As far as why the charger causes the light to blink. That is because many/most electronic items have some capacitors from L and Neutral to earth, usually as a RFI mitigation strategy. These caps will now allow small ground currents to flow. I suspect your polarity lamp is a low current LED type?
If you wanted to get further into this, take an AC voltmeter, and measure L to GND, and then N to GND, with/without the charger connected to see yourself how the line is "floating". Floating, means not tied to any reference, so is "non-deterministic".

btw, Navy ships have historically been floating, with an array of light bulbs in a panel for viewing by the electrician. The status of 3 lights (for three phase), indicates if any phase has a fault to earth/hull. Three dim is good. One out and two bright indicates a ground fault. This system is a very primitive ground fault indicator; not for human safety, but for ships fault tolerance.
 
Thanks for the responses. We were anchored last evening and decided to get a slip today due to the excessive temps and humidity. When I plugged into marinas 30 amp service all was good, no reversed polarity light when charger was operating, I'm assuming its "floating" ac system off ground, confusing a primitive reverse polarity detect system.as Diver D stated and djmarchand concured. Thanks for the help.
 
You should not use a portable generator on a boat unless you know for certain that the neutral and ground are bonded at the generator.

Many portable generators have isolated neutral and grounds. Yes, everything seems to be working fine until one day some one swims up to your boat and dies from Elextro-shock drowning.
 
I think u will find that the live water shock scenario will require two wiring faults in either bonded or non-bonded cases.
 
You should not use a portable generator on a boat unless you know for certain that the neutral and ground are bonded at the generator.

Many portable generators have isolated neutral and grounds. Yes, everything seems to be working fine until one day some one swims up to your boat and dies from Elextro-shock drowning.

+1.
 
You should not use a portable generator on a boat unless you know for certain that the neutral and ground are bonded at the generator.

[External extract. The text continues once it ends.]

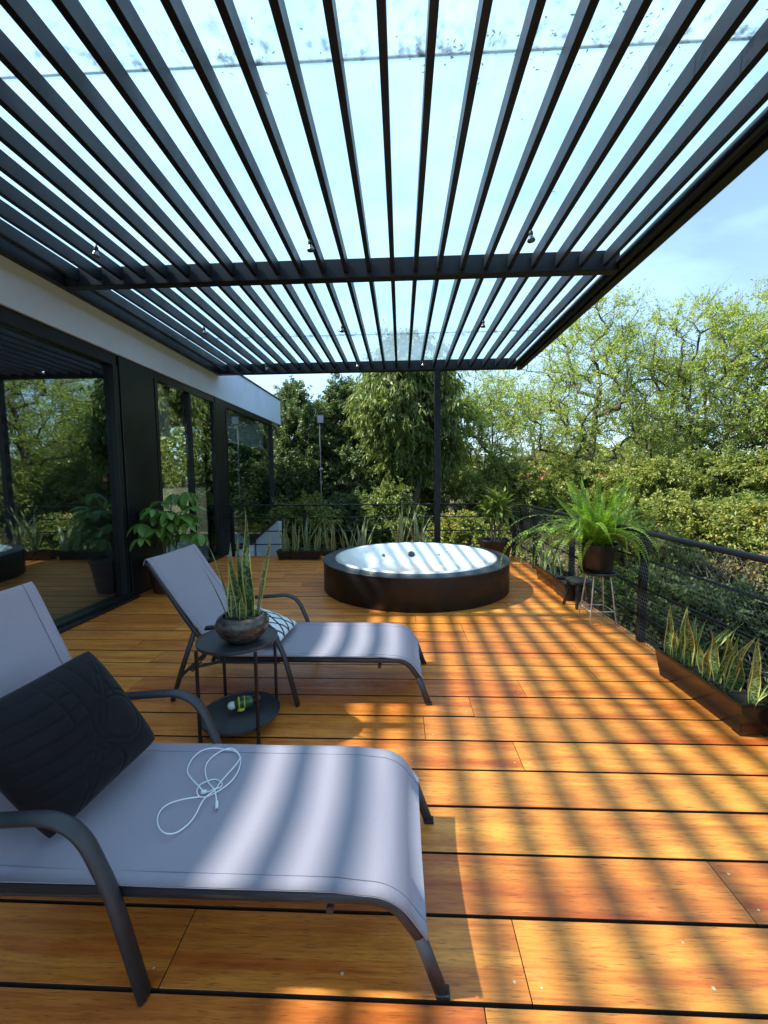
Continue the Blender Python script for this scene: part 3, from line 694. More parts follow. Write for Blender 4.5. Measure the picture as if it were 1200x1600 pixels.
def cushion(name, P0, e1, e2, thick, m, label, cat, tucks=False, group=None):
    """square cushion: P0 bottom corner, e1 along bottom edge, e2 up its face"""
    n = 100 if tucks else 28; e1 = Vector(e1); e2 = Vector(e2); N = e1.cross(e2).normalized(); mb = MB(); uv = []
    lx, ly = e1.length, e2.length
    for side in (1, -1):
        for j in range(n + 1):
            for i in range(n + 1):
                u, v = i / n, j / n; a, b = 2 * u - 1, 2 * v - 1
                f = max(0, (1 - abs(a) ** 3)) ** 0.62 * max(0, (1 - abs(b) ** 3)) ** 0.62
                pin = 0.055 * (1 - abs(a) ** 1.5 * 0 - 1) 
                uu = 0.5 + 0.5 * a * (1 - 0.03 * (1 - b * b)); vv = 0.5 + 0.5 * b * (1 - 0.03 * (1 - a * a))
                cq = 1 - 0.035 * abs(a) ** 7 * abs(b) ** 7; uu = 0.5 + (uu - 0.5) * cq; vv = 0.5 + (vv - 0.5) * cq
                h = thick * 0.5 * f
                if tucks and side == 1:
                    # stitched pintucks: straight rows, an arc and a diagonal band
                    d = min(abs(((v * 9 + 0.2 * math.sin(u * 5)) % 1) - 0.5) / 9 if u < 0.55 and v > 0.15 else 1,
                            abs(((u * 8 + 0.25 * math.sin(v * 4)) % 1) - 0.5) / 8 if v > 0.62 and u > 0.35 else 1,
                            abs(math.hypot(u - 0.72, v - 0.45) - 0.18), abs(math.hypot(u - 0.72, v - 0.45) - 0.23), abs(math.hypot(u - 0.42, v - 0.18) - 0.15),
                            abs((u - 0.25) - (v - 0.15) * 0.8) * 0.8, abs((u - 0.31) - (v - 0.15) * 0.8) * 0.8)
                    h -= 0.0075 * math.exp(-(d / 0.011) ** 2) * f
                h += 0.008 * noise.noise(Vector((u * 4, v * 4, side * 3.0))) * f
                mb.v.append(tuple(e1 * uu + e2 * vv + N * (h * side))); uv.append((u * 1.0, v))
    K = (n + 1) ** 2
    for side in (0, 1):
        for j in range(n):
            for i in range(n):
                a = side * K + j * (n + 1) + i; f = (a, a + 1, a + n + 2, a + n + 1); mb.f.append(f if side == 0 else f[::-1])
    mb.uv = uv; t = tag(empty(name, P0), label, cat, group)
    o = mb.obj('cover', m, t, smooth=True); sm = o.modifiers.new('weld', 'WELD'); sm.merge_threshold = 0.0005
    ring = [e1 * (0.5 + 0.5 * a) + e2 * (0.5 + 0.5 * b) for a, b in
            [(math.copysign(1, c) if 0 else c, d) for c, d in ([(x, -(1 - .03 * (1 - x * x))) for x in np.linspace(-1, 1, 15)] + [((1 - .03 * (1 - y * y)), y) for y in np.linspace(-1, 1, 15)][1:] + [(x, (1 - .03 * (1 - x * x))) for x in np.linspace(1, -1, 15)][1:] + [(-(1 - .03 * (1 - y * y)), y) for y in np.linspace(1, -1, 15)][1:])]]
    return t
cushion('cushion', (-1.06, 1.115, 0.322), (0.06, 0.46, 0.025), (-0.165, -0.12, 0.43), 0.21, 'velvet', 'black velvet cushion with stitched tucks leaning on the nearest lounger', 'cushion', True)
cushion('cushion', (-0.80, 2.56, 0.335), (0.03, 0.42, 0.0), (-0.36, 0.03, 0.115), 0.11, 'lattice', 'white cushion with black lattice print on the second lounger', 'cushion')

# ---- charging cable on the near lounger
def cable():
    Rm = cam.matrix_world.to_3x3(); o = Vector((0, 0, CAMH))
    def g(zx, zy, z):
        px, py = 220 + zx / 6, 1130 + zy / 6
        d = Rm @ Vector((px - 600, 800 - py, -650)); d *= (z - CAMH) / d.z; return o + d
    t = tag(empty('charging_cable', (-0.70, 1.36, 0.29)), 'white charging cable lying in loose loops on the nearest lounger seat', 'cable')
    A = [(712, 735), (690, 625), (628, 545), (603, 440), (625, 365), (690, 300), (785, 246), (865, 240), (922, 292), (934, 372), (902, 470), (830, 560), (720, 640), (620, 688), (552, 688), (526, 640), (552, 580), (620, 545), (700, 526), (760, 562), (745, 600), (690, 615), (640, 640), (600, 645)]
    B = [(585, 640), (545, 592), (470, 512), (438, 450), (460, 370), (520, 292), (600, 246), (700, 233), (780, 246), (880, 262), (930, 322), (880, 400), (800, 490), (740, 560), (700, 620), (610, 692), (560, 762), (512, 860), (440, 950), (340, 1022), (250, 1036), (180, 992), (156, 900), (190, 812), (270, 752), (400, 712), (550, 690)]
    def surf(y): v = min(1, max(0, (y - 1.008) / 0.598)); return 0.292 + 0.017 - 0.020 * (1 - (2 * v - 1) ** 2)
    def gs(x, y, e):
        p = g(x, y, 0.30)
        for _ in range(3): p = g(x, y, surf(p.y) + e)
        return p
    for L, b in ((A, 0.0), (B, 0.006)):
        pts = [gs(x, y, 0.0025 + b + 0.005 * (1 + math.sin(i * 1.3))) - Vector(t.location) for i, (x, y) in enumerate(L)]
        MB().tube(bez(pts, 5), 0.0021, 8).obj('cord', 'white_cable', t, smooth=True)
    p0, p1 = gs(712, 735, 0.006), gs(712, 800, 0.006)
    MB().tube([p0 - t.location, p1 - t.location], 0.0048, 10).obj('plug', 'white_cable', t, smooth=False)
    p2 = p1 + (p1 - p0).normalized() * 0.007
    MB().tube([p1 - t.location, p2 - t.location], 0.0032, 8).obj('connector', 'chrome', t)
    q = gs(592, 642, 0.012)
    MB().box(-0.009, 0.009, -0.006, 0.006, -0.004, 0.004).obj('plug', 'white_cable', t, bevel=0.002, loc=q - t.location)
cable()

# ---- round side table with bowl and ornament
TX, TY = -0.920, 2.225
def build_table():
    t = tag(empty('side_table', (TX, TY, 0)), 'small black two tier round metal table between the loungers', 'side table')
    for z, nm in ((0.515, 'table_top'), (0.085, 'shelf')):
        MB().lathe([(0.205, z - 0.012), (0.214, z - 0.012), (0.217, z - 0.006), (0.217, z + 0.006), (0.211, z + 0.006), (0.208, z + 0.001), (0.0005, z + 0.001)], 64, cap0=True).obj(nm, 'table_black', t, smooth=False)
    for a in (46, 134, 226, 314):
        x, y = 0.226 * math.cos(R(a)), 0.226 * math.sin(R(a))
        l = MB().tube([(x, y, 0.002), (x, y, 0.503)], 0.0095, 10).obj('leg', 'black_frame', t)
        MB().lathe([(0.012, 0), (0.012, 0.012), (0.009, 0.014)], 10, (x, y, 0.0), cap0=True).obj('foot', 'foot_black', l)
    b = tag(empty('bowl_pot', (-0.875, 2.19, 0.521)), 'squat dark glazed bowl pot on the small round table', 'plant pot')
    MB().lathe([(0.075, 0.0), (0.082, 0.004), (0.118, 0.035), (0.140, 0.078), (0.141, 0.100), (0.130, 0.128), (0.112, 0.142), (0.104, 0.141), (0.103, 0.130), (0.110, 0.120)], 48, cap0=True).obj('bowl', 'bowl', b, smooth=True)
    MB().lathe([(0.110, 0.122), (0.06, 0.128), (0.001, 0.130)], 32).obj('soil', 'soil', b, smooth=True)
    # glazed ornament on the lower shelf
    g = tag(empty('ornament', (-0.905, 2.245, 0.0925), R(25)), 'small green and yellow glazed ornament on the lower table shelf', 'ornament')
    def ell(cx, cz, rx, rz, ry=None):
        mb = MB(); prof = [(math.sin(PI * i / 10) + 1e-4, -math.cos(PI * i / 10)) for i in range(11)]; mb.lathe(prof, 16)
        mb.v = [(cx + z_ * rx, y_ * (ry or rz), cz + x_ * rz) for x_, y_, z_ in mb.v]; return mb
    ell(0.0, 0.036, 0.062, 0.035).obj('body', 'gl_green', g, smooth=True)
    for sx in (-0.03, 0.0): ell(sx, 0.037, 0.009, 0.0375).obj('band', 'gl_yellow', g, smooth=True)
    ell(-0.066, 0.030, 0.026, 0.023).obj('head', 'gl_white', g, smooth=True)
    ell(0.066, 0.040, 0.030, 0.028).obj('tail', 'gl_dark', g, smooth=True)
    for sy in (-1, 1): o = ell(-0.02, 0.010, 0.020, 0.010); o.v = [(x, y + sy * 0.030, z) for x, y, z in o.v]; o.obj('foot', 'gl_yellow', g, smooth=True)
build_table()

# ---- snake plants
def snake_leaf_mesh(h, w, lean, curl, tw, m):
    n = 14; mb = MB(); uv = []
    for i in range(n + 1):
        t = i / n; ww = w * (0.62 + 0.50 * math.sin(PI * min(1, t * 0.95 + 0.10))) * (1 - t ** 3.2) * 0.72 + 0.0005
        a = tw * t; off = lean * t * t * h; z = h * t * (1 - 0.12 * abs(lean) * t)
        wav = 0.006 * math.sin(t * 9 + tw * 5)
        for j in range(5):
            s = (j - 2) / 2; d = curl * (s * s) * ww
            lx = s * ww * 0.50; ly = d * 0.50
            mb.v.append((lx * math.cos(a) - ly * math.sin(a) + wav, off + lx * math.sin(a) + ly * math.cos(a), z)); uv.append((j / 4, t * h / 0.5))
    for i in range(n):
        for j in range(4): a = i * 5 + j; mb.f.append((a, a + 1, a + 6, a + 5))
    mb.uv = uv; return mb.mesh('leaf', m, True)
rs = random.Random(11)
SN = [snake_leaf_mesh(1.0, 0.085 + 0.02 * rs.random(), rs.uniform(-0.05, 0.28), rs.uniform(0.25, 0.6), rs.uniform(-0.9, 0.9), 'snake') for _ in range(9)]
SNP = [snake_leaf_mesh(1.0, 0.075 + 0.02 * rs.random(), rs.uniform(-0.05, 0.32), rs.uniform(0.2, 0.6), rs.uniform(-0.9, 0.9), 'snake_pale') for _ in range(7)]
SND = [snake_leaf_mesh(1.0, 0.085 + 0.02 * rs.random(), rs.uniform(-0.05, 0.2), rs.uniform(0.25, 0.6), rs.uniform(-0.6, 0.6), 'snake_dark') for _ in range(6)]
def snake_plant(loc, leaves, label, group=None, pool=SN):
    """leaves: list of (dx, dy, height, azimuth deg, tilt deg, width scale)"""
    t = tag(empty('snake_plant', loc), label, 'snake plant', group)
    for (dx, dy, h, az, tilt, w) in leaves:
        o = link('leaf', rs.choice(pool), t); o.location = (dx, dy, -0.01); o.scale = (w * 1.05, 0.5 * h + 0.5 * w, h * 1.06)
        o.rotation_euler = (R(-tilt), 0, R(az))
    return t
def rnd_leaves(n, hmin, hmax, spread, w=0.75, tilt=(2, 14), sx=1.0):
    return [(rs.uniform(-spread, spread) * sx, rs.uniform(-spread, spread), rs.uniform(hmin, hmax), rs.uniform(0, 360), rs.uniform(*tilt), w * rs.uniform(0.8, 1.15)) for _ in range(n)]
snake_plant((-0.875, 2.19, 0.648), [(0.045, 0.0, 0.575, 178, 1, 0.88), (0.065, 0.03, 0.46, 262, 12, 0.74), (0.03, 0.02, 0.36, 150, 3, 0.72), (-0.045, 0.0, 0.33, 190, 2, 0.76), (-0.035, -0.01, 0.40, 40, 3, 0.62), (-0.06, 0.02, 0.43, 98, 8, 0.58), (-0.02, 0.03, 0.44, 20, 1, 0.52),
             (0.0, -0.02, 0.36, 160, 2, 0.62), (-0.075, -0.01, 0.34, 110, 14, 0.5), (0.02, -0.045, 0.16, 200, 10, 0.5), (0.025, 0.03, 0.40, 190, 2, 0.55)], 'tall banded snake plant in the squat bowl on the round table', None, SND)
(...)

Many portable generators have isolated neutral and grounds. Yes, everything seems to be working fine until one day some one swims up to your boat and dies from Elextro-shock drowning.

I'm not seeing how a voltage differential can exist across the water with neither the generator's hot nor neutral interacting with the water.

With a single fault, we might connect the generator's neutral to the water. Or, we might get a hot wire in the water. But, we don't have a complete circuit.

But, I think we'd need two faults to get the hot in the water in one place, and the neutral in the water in another place, and the resulting voltage differential in between. This, for example, would require neutral and ground bonded on the boat and to metal thru-hulls and a hot wire in the water, or maybe an outlet getting swamped or a wet swimmer or something ending up with a human connected to both the hot and the neutral.

I'm not arguing that the safety ground shouldn't be bonded to neutral when on generator power. I'm just not sure on this particular scenario.
 
It may not be a problem but I would hate to find out by someone dying from ESD.
 
It’s the age old problem, everybody does it and everybody gets away with it until that one day were two wrongs just happen to make a right and some one is dead.

ESD is real, it’s been killing people for years, we only just figured it out a few years ago. That’s why ECLI’s are now required on docks.
 
I wish, in practice, ELCI were required on docks :-(

I worry as much about my shore power cord and it falling in as anything. (And, yes, I replace it every couple or few years). I have ELCI on my boat.